Tuesday, October 6, 2020

McSally and Kelly Square Off in Debate Tonight

Posted By on Tue, Oct 6, 2020 at 9:45 AM

Tonight is the first big showdown between appointed U.S. Sen. Martha McSally and her Democratic opponent, Mark Kelly, the former NASA astronaut who is leading in the polls.

McSally and Kelly will meet at 7 p.m. for a 90-minute debate that’s being moderated by Phoenix NPR station KJZZ’s Steve Goldstein, Ted Simons of Arizona PBS, Lorraine Rivera of Arizona Public Media and Yvone Wingett Sanchez of the Arizona Republic.

You can watch the debate in Tucson on PBS 6.

Ahead of the debate, Kelly rolled out new TV ad from Sen. Kyrsten Sinema, the Democrat who defeated McSally in 2018. (McSally was later appointed to a U.S. Senate seat by Gov. Doug Ducey to finish the term of the late John McCain.)
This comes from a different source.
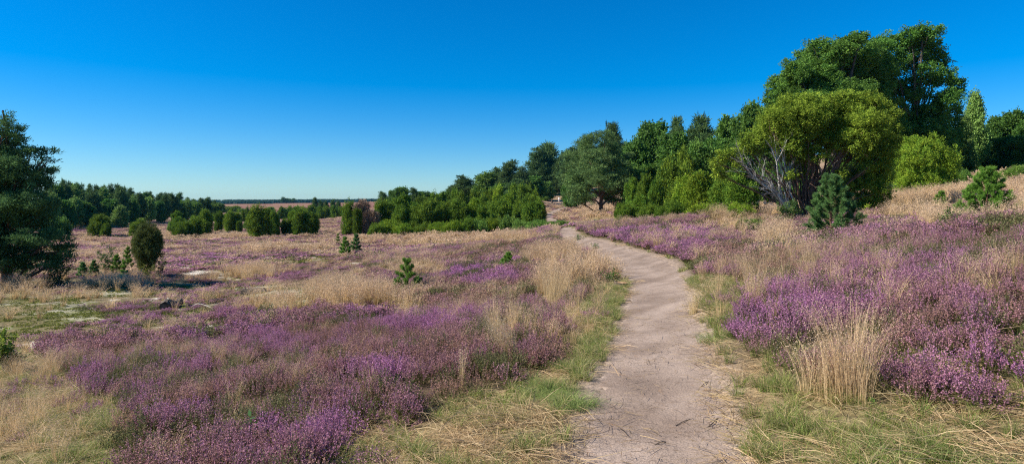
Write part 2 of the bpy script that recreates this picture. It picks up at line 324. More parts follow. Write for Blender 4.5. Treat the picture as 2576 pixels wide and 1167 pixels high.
# unit variants, 10 m tall, crown radius about 3.3 m ----------------------
def v_pine(seed, s, N):
    rg = np.random.default_rng(seed); lobes = []
    z0 = rg.uniform(2.2, 4)
    for i in range(22):
        t = (i + .5) / 22; z = z0 + (9.3 - z0) * t; a = i * 2.4 + rg.normal() * .3
        e = (1 - t) ** .55 * min(1, .45 + t * 2.0); rr = 2.5 * e * rg.uniform(.55, 1.15)
        w = rg.uniform(.8, 1.35) * (1.05 - .4 * t); lobes.append((math.cos(a) * rr, math.sin(a) * rr, z, w, w, w * rg.uniform(.3, .46)))
    lobes.append((rg.normal() * .2, rg.normal() * .2, 9.5, .7, .7, .45))
    tr = limbs((0, 0, -.3), .2, lobes, rg, top=(rg.normal() * .2, rg.normal() * .2, 9.4)); return crown(lobes, 'pine', s, N, seed), tr
def v_oak(seed, s, N, kind='oak', wz=1.0, low=1.6):
    rg = np.random.default_rng(seed); lobes = []
    for i in range(20):
        t = (i + .5) / 20; z = low + (9.0 - low) * t ** .85; a = i * 2.4 + rg.normal() * .4
        e = math.sqrt(max(1 - ((z - (low + 3)) / (10.2 - low - 3)) ** 2, .05)) if z > low + 3 else .75 + .25 * (z - low) / 3
        rr = 2.35 * e * rg.uniform(.5, 1.1); w = rg.uniform(.95, 1.55) * (1.1 - .35 * t)
        lobes.append((math.cos(a) * rr, math.sin(a) * rr, z, w, w, w * rg.uniform(.75, 1.0) * wz))
    tr = limbs((0, 0, -.3), .22, lobes, rg, top=(0, 0, 8.6)); return crown(lobes, kind, s, N, seed), tr
def v_birch(seed, s, N):
    rg = np.random.default_rng(seed); lobes = []
    for i in range(16):
        t = (i + .5) / 16; z = 2.2 + 7.0 * t; a = i * 2.4; e = (1 - t) ** .6 * min(1, .6 + t * 1.5)
        rr = 1.9 * e * rg.uniform(.5, 1.1); w = rg.uniform(.6, .95); lobes.append((math.cos(a) * rr, math.sin(a) * rr, z, w, w, w * 1.5))
    tr = limbs((0, 0, -.3), .12, lobes, rg, top=(0, 0, 9.5)); return crown(lobes, 'birch', s, N, seed), tr
def v_jun(seed, s, N, cols=3, kind='juniper'):
    """10 tall, columns leaning out of one foot; radius about 3.3"""
    rg = np.random.default_rng(seed); lobes = []
    for i in range(cols):
        a = i * 2.1 + rg.random(); rr = 0 if cols == 1 else rg.uniform(1.1, 1.9); h = 10 if i == 0 else rg.uniform(6.6, 9.3)
        w = (2.9 if cols == 1 else rg.uniform(1.5, 2.0)); x, y = math.cos(a) * rr, math.sin(a) * rr
        k_ = .85 if cols == 1 else 1; lobes += [(x, y, h * .30, w * k_ * .92, w * k_ * .92, h * .32), (x + rg.normal() * .15, y + rg.normal() * .15, h * .55, w * k_ * .92, w * k_ * .92, h * .28), (x + rg.normal() * .3, y + rg.normal() * .3, h * .80, w * k_ * .64, w * k_ * .64, h * .20)]
        for j in range(7):
            b = rg.random() * 6.28; zz = rg.uniform(.15, .8) * h; ww = w * rg.uniform(.3, .5)
            lobes.append((x + math.cos(b) * w * .72, y + math.sin(b) * w * .72, zz, ww, ww, ww * rg.uniform(1.5, 2.4)))
    tr = [tube(bend((rg.normal() * .3, rg.normal() * .3, -.3), (l[0], l[1], l[2]), 4, 0, rg), np.linspace(.2, .06, 4), 5) for l in lobes[::3]]
    return crown(lobes, kind, s, N, seed), np.concatenate(tr)
def v_shrub(seed, s, N, kind='lime', tall=1.0):
    """low spreading bush: 5 tall, radius 5"""
    rg = np.random.default_rng(seed); lobes = []
    for i in range(15):
        a = i * 2.4; rr = 3.6 * math.sqrt((i + .3) / 15); w = rg.uniform(1.0, 1.7); z = rg.uniform(1.0, 3.3) * (1.15 - rr / 6.5)
        lobes.append((math.cos(a) * rr, math.sin(a) * rr, z, w, w, w * 1.05 * tall))
    tr = [tube(bend((0, 0, -.2), l[:3], 4, .1, rg), np.linspace(.12, .03, 4), 4) for l in lobes[::2]]
    return crown(lobes, kind, s, N, seed), np.concatenate(tr)
_VC = {}
GEN = {'pine': (v_pine, {}, M_NEEDLE, M_PINEBARK), 'oak': (v_oak, {}, M_LEAF, M_OAKBARK), 'birch': (v_birch, {}, M_LEAF, M_BIRCHBARK),
       'jun1': (v_jun, dict(cols=1), M_NEEDLE, M_PINEBARK), 'jun3': (v_jun, dict(cols=3), M_NEEDLE, M_PINEBARK), 'jun5': (v_jun, dict(cols=5), M_NEEDLE, M_PINEBARK),
       'limejun': (v_jun, dict(cols=4, kind='lime'), M_NEEDLE, M_PINEBARK), 'deadjun': (v_jun, dict(cols=3, kind='deadjun'), M_TWIG, M_PINEBARK),
       'lime': (v_shrub, dict(kind='lime'), M_NEEDLE, M_PINEBARK), 'lowjun': (v_shrub, dict(kind='juniper', tall=1.3), M_NEEDLE, M_PINEBARK), 'leafy': (v_shrub, dict(kind='leafy'), M_LEAF, M_OAKBARK),
       'roundleaf': (v_oak, dict(kind='leafy', low=1.0), M_LEAF, M_OAKBARK)}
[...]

Sinema charges that “McSally will say anything to get elected” and adds that the Republican incumbent hitting Kelly with the same kind of “false attacks” that she tried against Sinema two years ago.

“But Martha’s worst lies are the ones about her own record,” Sinema concludes. “She voted to eliminate protections for pre-existing health conditions. An Arizona senator should be an independent voice that puts everyday people first. That’s why I support Mark.”

Polling shows Sinema is considerably more popular that McSally in the state. At the start of 2020, McSally was ranked among the most unpopular senators in the country, with 37 percent of those surveyed approving of the job she’s doing and 40 percent disapproving, giving her a with a net approval of -3. Sinema, by contrast, had an approval rating of 44 percent and a disapproval rating oof 30 percent, giving her a net approval rating of +14.

Piggybacking on the theme that McSally can’t be trusted, the Arizona Democratic Party rolled out a new website, MisleadingMcSally.com, linking to various news outlets and fact-checking sites that have called out McSally for false or dishonest statements.

Among the areas that the site explores: McSally’s record on preexisting conditions, which she herself admitted was a major vulnerability in her unsuccessful 2018 campaign for Senate. Democrats link back to articles by PolitiFact and the Washington Post fact checker that recount McSally’s previous votes for eliminating protections for people with preexisting conditions by repealing the Affordable Care Act to counter McSally’s vow that she will “always” protect people with preexisting conditions. It also reminds readers that McSally has not opposed the Trump administration’s effort to persuade the U.S. Supreme Court to dismantle the entire Affordable Care Act.